La aparición ahora de una nueva fuerza impugnadora desde la extrema derecha añade una complicación más al tablero político. Los medios del establishment, que han creado un marco ideal para legitimar el discurso xenófobo y misógino de la ultraderecha, se preguntan ahora cómo ha sido posible el ascenso de Vox. Mientras se han dedicado en muchas ocasiones a enfocar los debates acerca de migraciones y violencia machista sobre las víctimas, alimentando la percepción de que existe una alarma social derivada de la llegada de inmigrantes o la difusión del discurso feminista, que pone en peligro las condiciones de vida de las clases trabajadoras y la libertad de los hombres. Debates falaces y manipulados que han servido como caldo de cultivo a la extrema derecha, que auspiciada por este marco trata de esconderse como “extrema necesidad”.
Pero la culpa no es de los medios. La culpa ni siquiera es de la radicalización del PP a raíz del liderazgo de Pablo Casado, ni de la instrumentalización del conflicto territorial que da oxígeno y permite sobrevivir a C’s. La culpa del auge de la ultraderecha en un país donde parecía no tener cabida, la tiene la izquierda española.

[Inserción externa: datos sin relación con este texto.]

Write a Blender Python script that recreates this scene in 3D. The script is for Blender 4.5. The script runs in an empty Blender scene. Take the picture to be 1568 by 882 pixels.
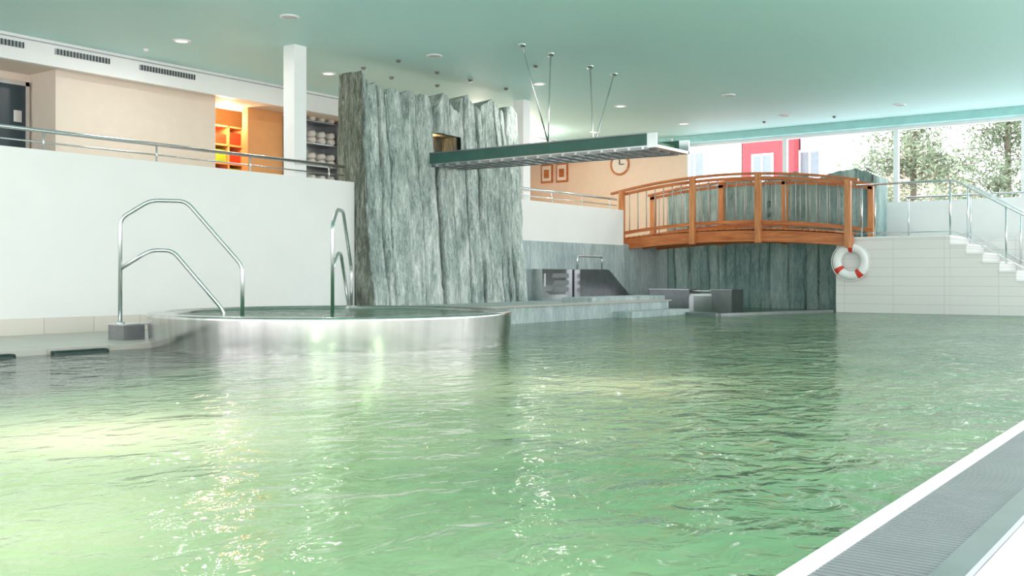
import bpy, bmesh, math, random
from mathutils import Vector, noise, Matrix
random.seed(7)
S=bpy.context.scene
C=bpy.context.collection

# ------------------------------------------------------------ materials
def lin(r,g,b):
    f=lambda c:(c/255/12.92) if c/255<=0.04045 else ((c/255+0.055)/1.055)**2.4
    return (f(r),f(g),f(b),1)
def newmat(name):
    m=bpy.data.materials.new(name); m.use_nodes=True
    nt=m.node_tree; p=nt.nodes['Principled BSDF']
    return m,nt,p
def simple(name,rgb,rough=0.5,metal=0.0,noise_amt=0.06,scale=6.0,bump=0.0,stretch=(1,1,1),emit=None,estr=0):
    m,nt,p=newmat(name); N=nt.nodes; L=nt.links
    c=lin(*rgb)
    tc=N.new('ShaderNodeTexCoord'); mp=N.new('ShaderNodeMapping'); mp.inputs['Scale'].default_value=stretch
    L.new(tc.outputs['Object'],mp.inputs[0])
    nz=N.new('ShaderNodeTexNoise'); nz.inputs['Scale'].default_value=scale; nz.inputs['Detail'].default_value=5
    L.new(mp.outputs[0],nz.inputs['Vector'])
    cr=N.new('ShaderNodeValToRGB')
    cr.color_ramp.elements[0].position=.3; cr.color_ramp.elements[1].position=.7
    cr.color_ramp.elements[0].color=tuple(x*(1-noise_amt) for x in c[:3])+(1,)
    cr.color_ramp.elements[1].color=tuple(min(1,x*(1+noise_amt)) for x in c[:3])+(1,)
    L.new(nz.outputs['Fac'],cr.inputs[0]); L.new(cr.outputs[0],p.inputs['Base Color'])
    p.inputs['Roughness'].default_value=rough; p.inputs['Metallic'].default_value=metal
    if bump:
        b=N.new('ShaderNodeBump'); b.inputs['Strength'].default_value=bump; b.inputs['Distance'].default_value=.01
        L.new(nz.outputs['Fac'],b.inputs['Height']); L.new(b.outputs[0],p.inputs['Normal'])
    if emit:
        p.inputs['Emission Color'].default_value=lin(*emit); p.inputs['Emission Strength'].default_value=estr
    return m
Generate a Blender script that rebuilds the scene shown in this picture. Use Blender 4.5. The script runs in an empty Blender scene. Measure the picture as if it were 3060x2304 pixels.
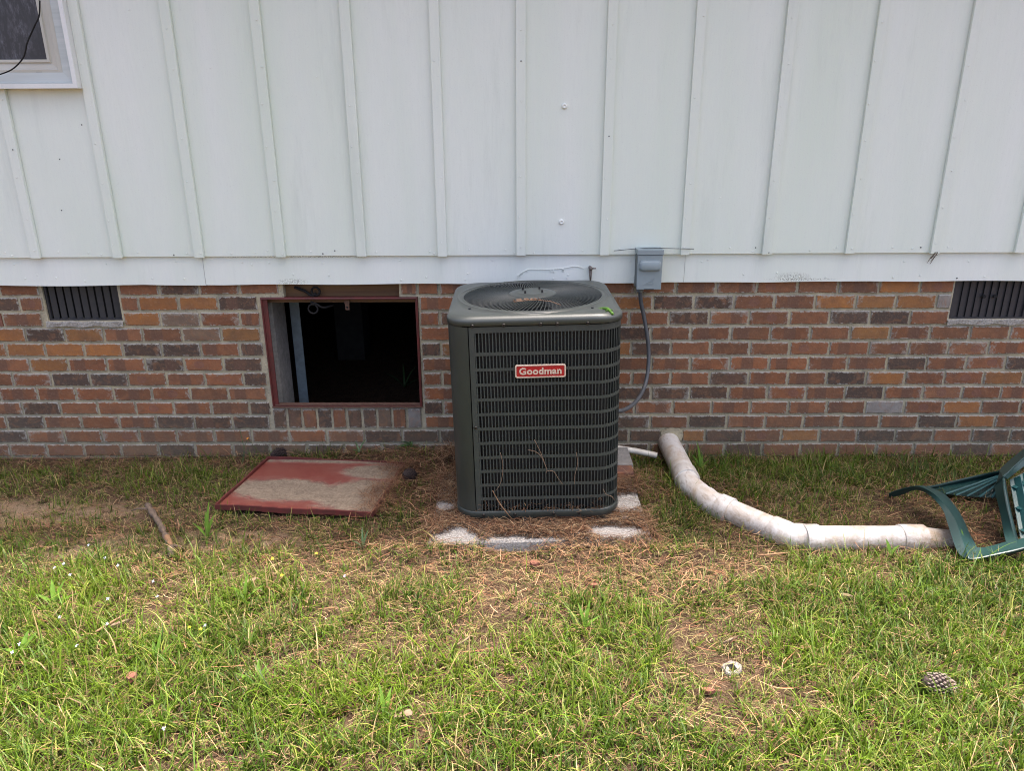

Hay dos tipos de análisis que pueden hacerse desde la óptica de la izquierda sobre el ascenso de Vox. Uno que se dedica a dar por hecho que quien vota a los fascistas, es un fascista. Desde esta visión -más simplista si cabe que el discurso de Vox-, la responsabilidad la tiene la gente que no fue a votar o que se decidió por una opción desesperada de cambio radical sin evaluar las consecuencias de ello. “Pobres ignorantes, cuándo aprenderán a votar”, pensarán. Sin embargo, también desde la izquierda, pueden darse otras explicaciones que traten de profundizar en por qué la clase trabajadora prefiere elegir opciones a todas luces perjudiciales para sus intereses. Si hay desempleados, estudiantes precarizados, trabajadores pobres, desahuciados, migrantes, homosexuales y mujeres que optan por votar a la extrema derecha, quizás -solo quizás- la izquierda tenga alguna responsabilidad en ello.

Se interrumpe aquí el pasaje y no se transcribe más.